Hell’s Kitchen

Working on my anxiety about the carers. Luckily was two nice ones so was able to get stuff done. Had to ask Johan to come home at lunchtime which is annoying but luckily he was able to get out early and make me more comfortable.

Have been watching stuff on Netflix today. Finished watching The Hunger Games: Catching Fire which I’d started a few months ago but had to stop. I prefer the book but it was still a good film.

Was making a very long fishtail chain (ended up being 1000 bands and over 10 feet long) so put Hell’s Kitchen on as something in the background. It’s the US one and it is not a very good competition format but it’s hilarious as a reality entertainment show. Made Johan jealous as he wanted to watch it while he was raiding 😛 He’s now watching it with me while I’m writing this. It’s funny though the amount of undercooked chicken, salmon and pork is scary 😛

Tomorrow I’m going to be doing most of my Christmas and birthday shopping. I have a plan and hopefully my body will let me keep to it. If not it’s not the end of the world and it can be done later. I also might be going out for a hot drink with my sisters in the evening if we’re all well enough. Physically I’m doing okay other than pain and my digestive system hating me which is a good sign.
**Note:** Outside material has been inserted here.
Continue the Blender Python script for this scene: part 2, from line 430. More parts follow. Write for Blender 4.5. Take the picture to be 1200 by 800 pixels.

Penguins are amazing and people are really nice to me and I don’t really understand why but it makes me happy and keeps me going when my brain is being nasty to me. Hopefully my brain will stop being mean to me.

The Feels

Watched Doctor Who with Esther. Too many feels. Argh that episode. *Sniff*

Anxiety is still bad but I managed to let the carers help me a bit today. I know what my brain is telling me is completely irrational but it’s hard to argue with your own brain. I went on my computer and managed to organise some tickets to see the Enchanted Park next month, even sending emails to sort out a carer ticket and why mine was broken. Also played some World of Warcraft where the guild boosted me through heroic Archimonde so I’ll be able to get a moose mount. Thank you Trivial 🙂

Also tried the Tavern Brawl in Hearthstone with Sammie. She was winning then I got a great set of cards which changed it so I won. Hopefully we’ll get another game in before it finishes.

Got out of bed while evening carer was here so my bedding could be changed. It was nice 🙂 Johan gave me hugs from behind. Stayed in my chair for about an hour.

Digestive system is now being very mean to me so I’m gonna curl up in a ball and ask for penguins to be heated. That seems like a good idea. If anyone knows how to make a brain stop telling me I’m evil, please let me know.

Aaaaaaaaaaarrrrrrrrrrrrgh

I am not coping. My brain is twisting everything to make it bad. I’m trying to fight it but it’s so hard. It was nice carers today but even then I panicked too much to have anything done. Tiny things like receiving a Facebook message or someone dropping something makes my head feel like it’s exploding. I’m not nice to be around.

Hopefully tomorrow will be better. If not will try and see the doctor as my anxiety has been getting worse for a bit and though I’m not sure she can do anything she definitely can’t if she doesn’t know about it. Bleh.